_Task objective_
Write out, word for word, only the data from its first line to the line containing "from math import radians, pi, sin, cos".

_Task input_
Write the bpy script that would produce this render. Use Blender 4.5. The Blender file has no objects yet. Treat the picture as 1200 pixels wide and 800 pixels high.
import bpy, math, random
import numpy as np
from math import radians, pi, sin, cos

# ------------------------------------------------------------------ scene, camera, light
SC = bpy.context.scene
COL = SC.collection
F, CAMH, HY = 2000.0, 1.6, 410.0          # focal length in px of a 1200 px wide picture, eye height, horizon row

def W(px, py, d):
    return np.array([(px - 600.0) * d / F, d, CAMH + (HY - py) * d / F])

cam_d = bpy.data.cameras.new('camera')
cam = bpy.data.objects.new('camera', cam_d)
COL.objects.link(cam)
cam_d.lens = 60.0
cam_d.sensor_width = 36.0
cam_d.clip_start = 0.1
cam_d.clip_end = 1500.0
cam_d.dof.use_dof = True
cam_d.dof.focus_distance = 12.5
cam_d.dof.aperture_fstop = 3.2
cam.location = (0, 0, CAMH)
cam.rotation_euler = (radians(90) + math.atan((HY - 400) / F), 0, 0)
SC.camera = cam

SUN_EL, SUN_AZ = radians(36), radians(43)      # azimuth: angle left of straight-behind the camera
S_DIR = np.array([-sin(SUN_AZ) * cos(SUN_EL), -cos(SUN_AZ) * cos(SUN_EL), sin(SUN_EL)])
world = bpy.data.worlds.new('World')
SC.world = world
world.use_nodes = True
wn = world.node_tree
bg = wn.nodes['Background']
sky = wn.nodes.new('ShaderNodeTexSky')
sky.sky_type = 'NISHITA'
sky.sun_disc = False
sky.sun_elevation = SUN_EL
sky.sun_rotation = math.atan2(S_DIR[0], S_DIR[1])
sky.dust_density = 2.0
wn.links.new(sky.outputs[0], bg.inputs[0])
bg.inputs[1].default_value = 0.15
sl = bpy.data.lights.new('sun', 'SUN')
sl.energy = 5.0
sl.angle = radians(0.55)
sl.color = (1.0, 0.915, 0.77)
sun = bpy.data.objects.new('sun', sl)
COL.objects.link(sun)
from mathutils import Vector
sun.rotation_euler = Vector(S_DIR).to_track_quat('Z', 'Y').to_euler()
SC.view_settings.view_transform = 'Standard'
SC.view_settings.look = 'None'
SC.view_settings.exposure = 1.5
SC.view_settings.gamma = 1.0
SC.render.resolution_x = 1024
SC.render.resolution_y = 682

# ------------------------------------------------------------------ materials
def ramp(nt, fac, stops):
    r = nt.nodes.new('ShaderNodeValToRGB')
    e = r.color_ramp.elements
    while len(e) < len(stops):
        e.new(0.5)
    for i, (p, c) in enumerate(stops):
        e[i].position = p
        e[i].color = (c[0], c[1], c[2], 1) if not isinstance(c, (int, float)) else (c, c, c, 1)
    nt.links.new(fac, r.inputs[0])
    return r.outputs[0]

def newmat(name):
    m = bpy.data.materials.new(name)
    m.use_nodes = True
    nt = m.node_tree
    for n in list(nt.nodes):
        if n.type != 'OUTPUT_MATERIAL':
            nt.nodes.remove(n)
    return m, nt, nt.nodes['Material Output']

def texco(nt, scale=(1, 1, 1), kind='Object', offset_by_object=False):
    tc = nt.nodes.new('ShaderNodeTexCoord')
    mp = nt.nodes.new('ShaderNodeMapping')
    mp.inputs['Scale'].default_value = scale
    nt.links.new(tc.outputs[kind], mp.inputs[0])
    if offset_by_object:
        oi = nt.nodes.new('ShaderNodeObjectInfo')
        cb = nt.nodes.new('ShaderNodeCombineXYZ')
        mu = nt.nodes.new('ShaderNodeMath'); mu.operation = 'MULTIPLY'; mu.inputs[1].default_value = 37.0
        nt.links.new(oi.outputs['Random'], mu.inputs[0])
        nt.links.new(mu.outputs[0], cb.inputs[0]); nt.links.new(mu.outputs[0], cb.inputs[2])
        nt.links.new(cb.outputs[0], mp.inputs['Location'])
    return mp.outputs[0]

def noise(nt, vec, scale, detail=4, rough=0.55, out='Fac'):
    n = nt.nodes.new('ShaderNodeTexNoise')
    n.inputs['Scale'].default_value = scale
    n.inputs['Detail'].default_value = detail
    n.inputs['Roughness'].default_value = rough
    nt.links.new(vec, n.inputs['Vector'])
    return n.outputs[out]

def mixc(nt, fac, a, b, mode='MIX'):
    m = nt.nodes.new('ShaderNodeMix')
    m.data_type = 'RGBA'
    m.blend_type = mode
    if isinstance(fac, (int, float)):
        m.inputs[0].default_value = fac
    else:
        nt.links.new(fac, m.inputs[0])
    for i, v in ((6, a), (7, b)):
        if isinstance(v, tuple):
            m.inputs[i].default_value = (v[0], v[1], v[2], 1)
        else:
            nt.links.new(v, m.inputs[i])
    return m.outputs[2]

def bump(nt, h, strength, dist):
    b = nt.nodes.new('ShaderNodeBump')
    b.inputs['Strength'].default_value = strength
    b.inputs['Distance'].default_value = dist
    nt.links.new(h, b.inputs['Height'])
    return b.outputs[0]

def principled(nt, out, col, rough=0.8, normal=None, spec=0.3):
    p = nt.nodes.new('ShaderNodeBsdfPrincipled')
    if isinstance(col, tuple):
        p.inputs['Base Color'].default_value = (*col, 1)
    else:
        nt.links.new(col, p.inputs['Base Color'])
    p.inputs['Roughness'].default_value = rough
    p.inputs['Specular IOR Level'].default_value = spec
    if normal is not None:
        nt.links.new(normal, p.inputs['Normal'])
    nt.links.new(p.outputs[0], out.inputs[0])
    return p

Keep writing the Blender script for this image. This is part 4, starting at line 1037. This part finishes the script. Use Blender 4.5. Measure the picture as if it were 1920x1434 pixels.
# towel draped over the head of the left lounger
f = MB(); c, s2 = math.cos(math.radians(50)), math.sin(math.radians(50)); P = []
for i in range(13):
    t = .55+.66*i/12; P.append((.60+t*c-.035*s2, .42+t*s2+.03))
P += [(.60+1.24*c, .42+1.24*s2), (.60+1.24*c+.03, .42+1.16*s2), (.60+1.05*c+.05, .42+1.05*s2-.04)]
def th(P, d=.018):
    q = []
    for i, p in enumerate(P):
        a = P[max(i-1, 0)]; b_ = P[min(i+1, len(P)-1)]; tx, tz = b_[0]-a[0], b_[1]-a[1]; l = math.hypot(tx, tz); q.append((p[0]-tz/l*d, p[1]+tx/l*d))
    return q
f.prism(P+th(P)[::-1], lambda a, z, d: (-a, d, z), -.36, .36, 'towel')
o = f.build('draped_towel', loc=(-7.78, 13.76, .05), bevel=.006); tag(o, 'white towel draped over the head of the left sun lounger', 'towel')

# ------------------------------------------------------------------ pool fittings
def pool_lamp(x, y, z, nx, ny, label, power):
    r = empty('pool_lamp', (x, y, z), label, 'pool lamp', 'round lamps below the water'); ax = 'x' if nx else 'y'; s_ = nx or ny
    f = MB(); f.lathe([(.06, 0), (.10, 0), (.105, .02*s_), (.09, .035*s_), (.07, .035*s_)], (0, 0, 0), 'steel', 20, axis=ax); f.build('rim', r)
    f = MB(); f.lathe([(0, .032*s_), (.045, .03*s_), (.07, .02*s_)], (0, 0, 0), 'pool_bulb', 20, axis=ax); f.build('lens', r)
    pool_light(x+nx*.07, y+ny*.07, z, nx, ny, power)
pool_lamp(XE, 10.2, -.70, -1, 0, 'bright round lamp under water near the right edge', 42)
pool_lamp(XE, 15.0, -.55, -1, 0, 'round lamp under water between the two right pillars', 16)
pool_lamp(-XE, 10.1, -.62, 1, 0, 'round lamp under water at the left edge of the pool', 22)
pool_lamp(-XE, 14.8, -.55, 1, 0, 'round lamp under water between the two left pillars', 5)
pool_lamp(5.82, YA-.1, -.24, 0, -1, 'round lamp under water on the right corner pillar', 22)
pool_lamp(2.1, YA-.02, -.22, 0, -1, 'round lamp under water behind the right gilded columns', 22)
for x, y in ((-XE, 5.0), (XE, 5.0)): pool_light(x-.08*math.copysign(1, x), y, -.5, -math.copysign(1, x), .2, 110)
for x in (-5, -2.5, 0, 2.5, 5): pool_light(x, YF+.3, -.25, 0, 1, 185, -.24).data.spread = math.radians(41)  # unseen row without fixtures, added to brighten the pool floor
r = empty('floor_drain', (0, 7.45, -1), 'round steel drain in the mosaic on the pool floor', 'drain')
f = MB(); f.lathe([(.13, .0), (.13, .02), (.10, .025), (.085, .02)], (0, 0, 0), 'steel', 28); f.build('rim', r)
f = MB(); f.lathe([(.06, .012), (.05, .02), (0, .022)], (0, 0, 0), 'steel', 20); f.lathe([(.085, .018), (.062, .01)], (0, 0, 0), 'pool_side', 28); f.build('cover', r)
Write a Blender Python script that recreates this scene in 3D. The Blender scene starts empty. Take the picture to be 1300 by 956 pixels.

_Answer for the task_
Write the bpy script that would produce this render. Use Blender 4.5. The Blender file has no objects yet. Treat the picture as 1200 pixels wide and 800 pixels high.
import bpy, math, random
import numpy as np
from math import radians, pi, sin, cos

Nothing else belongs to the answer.